Part one of my Excel Javascript series. Excel has a variety of automation tools, why use Javascript over VBA or VSTO? What are VBA and VSTO anyways?

(Republished from the original Explainly blog)

This is part one, where I will discuss what the Office Javascript library is and why it matters from the context of Office's customization history and changing market dynamics.
I will link to future parts here as I post them.


Microsoft first introduced the Office Javascript API with Office 2016. Prior to Office 2016, extensions and customizations for the various Office applications were written in VBA and run internal to the application environment via macros or in VB.NET or C# and connected to the Office applications via document, template, or application-level modifications, generally called "Visual Studio Tools for Office" or VSTO extensions.

VBA [Visual Basic for Applications] was built on the back-bone of Visual Basic 6 which is a scripting language exclusive to the Windows operating systems that, outside of VBA, has not been supported by Microsoft since 2008. The VBA interface worked with Windows' Component Object Model (COM) to allow interaction with various applications outside of the local office library. This limited the full capabilities of VBA to Windows. Microsoft created a sandboxed version of the Office applications with VBA for Mac to allow for the fundamentals but without the ability to interface with other COM-based applications.

VSTO, first introduced in 2005, offered a more modern programming approach using managed code to the world of Office customization. Tools for converting VBA into VB.Net were made available with the thought that document-level customizations would gradually replace most document-specific VBA modules with application or template-level customizations supplanting the VBA add-ins and modules that impacted the applications more generally. The VSTO model was a COM-based solution, making it completely unavailable to Office for Mac. Between this lack of non-Windows support and the more structured programming environment, VSTO add-ins never reached a large audience.

With the growth of smartphones and tablets - few of which run Windows - and more and more users interacting with their spreadsheets online via web-based applications, Excel functionality became significantly less transferable. Further, Google was the clear leader in meeting many users' needs by offering easy collaboration and a simple interface early on. In 2014, Google released add-ons for Sheets and Docs, allowing users to begin writing custom JavaScript-based add-ins for their Google documents with code following documents as easily as adding VBA to an Excel file, but without quite as much functionality.

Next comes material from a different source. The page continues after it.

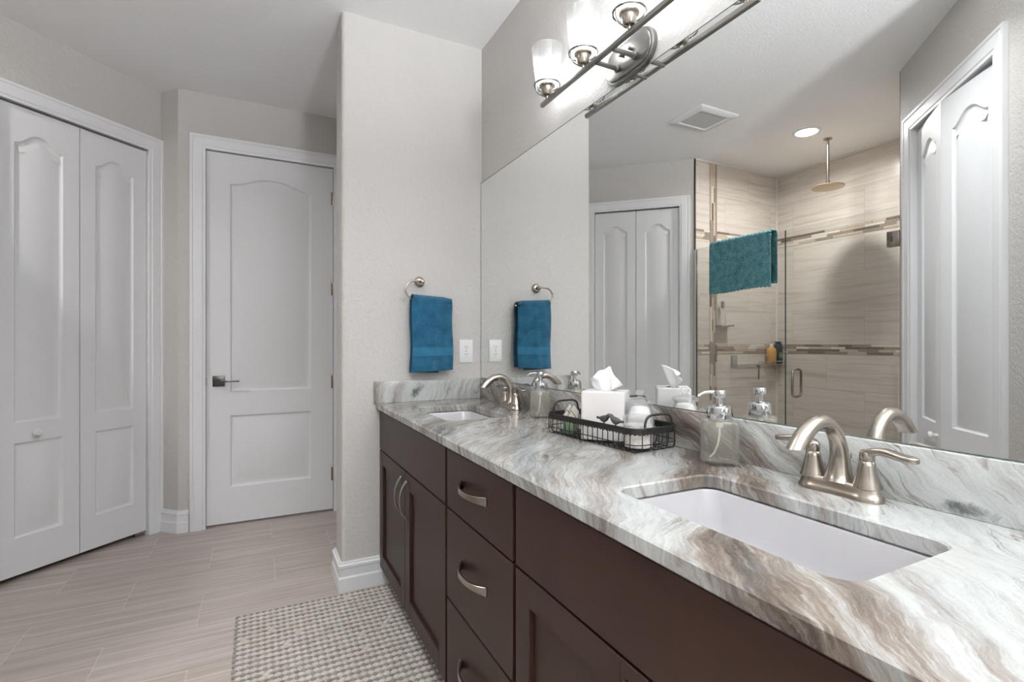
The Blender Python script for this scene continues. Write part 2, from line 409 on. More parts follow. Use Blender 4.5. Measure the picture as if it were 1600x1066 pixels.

Excel for Windows might have been a powerhouse, but Windows was no longer the primary battleground for more casual users.


With Office 2016, Microsoft launched their response with their Office Javascript (Office JS) library and significant improvements to Office Online. The Javascript library offers a web-oriented language for interacting with and expanding the application. Beyond being web-based, Microsoft integrated a basic browser into their desktop applications to allow for add-ins that function across the desktop / online divide.

This system runs Javascript asynchronously alongside the Office application, offering up a whole new series of issues to handle and a fairly significant departure in programming concepts that can make porting functionality from VBA or VSTO to Javascript quite the challenging hurdle, especially in understanding the different nature of the interaction and the associated debugging. The hurdle is well worth overcoming as Javascript offers a world of libraries and systems to use such as Node JS, JQuery, Vue, and more to build rich tools that can work with services far beyond the local Office application with more ease and cross-platform support than VBA or VSTO could.

A Microsoft Garage project, Script Lab, offers a way to write, edit, and test Javascript directly inside Excel just as you might write VBA, opening the door for casual VBA-only programmers to begin writing their add-ins in Javascript for better portability and sharing.


In my upcoming posts, I'm going to be detailing the challenges I have dealt with and am dealing with as I build Excel Javascript extensions, with a particular focus on building using the Vue.js framework. As part of this process, I intend to convert my Bookmarks add-in from VSTO to Javascript and release it on the Microsoft Store. I hope my documentation via these posts will help other developers overcome similar issues.